The Constitutional Court, assessing that there are important claims that affect the whole judicial process and that must be met, concluded that the applicant’s right to property was violated, stating that the fact that no evaluation was made about these objections led to the conclusion that the guarantees for the protection of the right to property were not fulfilled in the concrete case.

What Happened?

The violation mentioned in the decision occurred within Marriott International Inc. (“Company”) and it was announced to the public that the Personal Data Protection Board decided to impose an administrative fine on the Company as a result of the violation in its Decision dated 16.05.2019 and numbered 2019/143. In the decision, it was stated that “Although there are web event logs (log records) showing the unauthorised access and installation of the command prompt, which have been available since 2014, the fact that the incident could not be detected and lasted for about 4 years is a very serious security vulnerability, it is a concrete indicator that the necessary audits and controls were not carried out by the Company and that the technical and administrative measures to be taken by the Company were not taken”.

GRC LEGAL Comment

The interpretation of the administrative fine imposed by the Board as a violation of the right to property by the Constitutional Court emphasises the importance of compliance with data protection regulations and the fair functioning of the legal process.

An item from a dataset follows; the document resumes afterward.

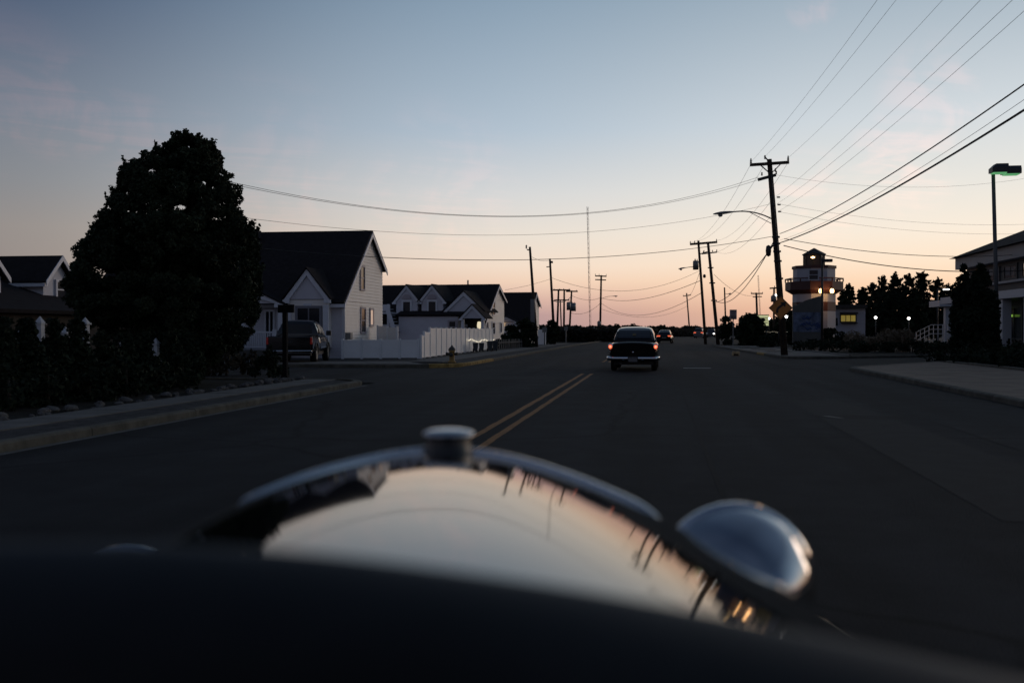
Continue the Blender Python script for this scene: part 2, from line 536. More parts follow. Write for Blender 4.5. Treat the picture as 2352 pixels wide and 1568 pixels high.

The question marks created by the relevant legislation and practice regarding the legal remedies to be applied for the administrative fine imposed by the Board lead to uncertainties in judicial processes and superficial, unjustified decisions. The fact that the application against the administrative sanction decision is evaluated by the Criminal Judgeships of Peace instead of the administrative judiciary raises the issue of the appropriateness of the Criminal Judgeship of Peace’s judicial review of the Board’s decisions. In particular, the criterion of notification within a short period of time, which was not framed by the Board’s decisions at the time of the incident, should be accompanied by criteria such as the measures taken, the position of the data controllers before and after the transfer and the division of responsibilities, and the elimination of ambiguities regarding the duty and authority specifically; It will be extremely important in terms of making decisions that are equitable and do not violate fundamental rights and freedoms and establishing a jurisprudence in this direction.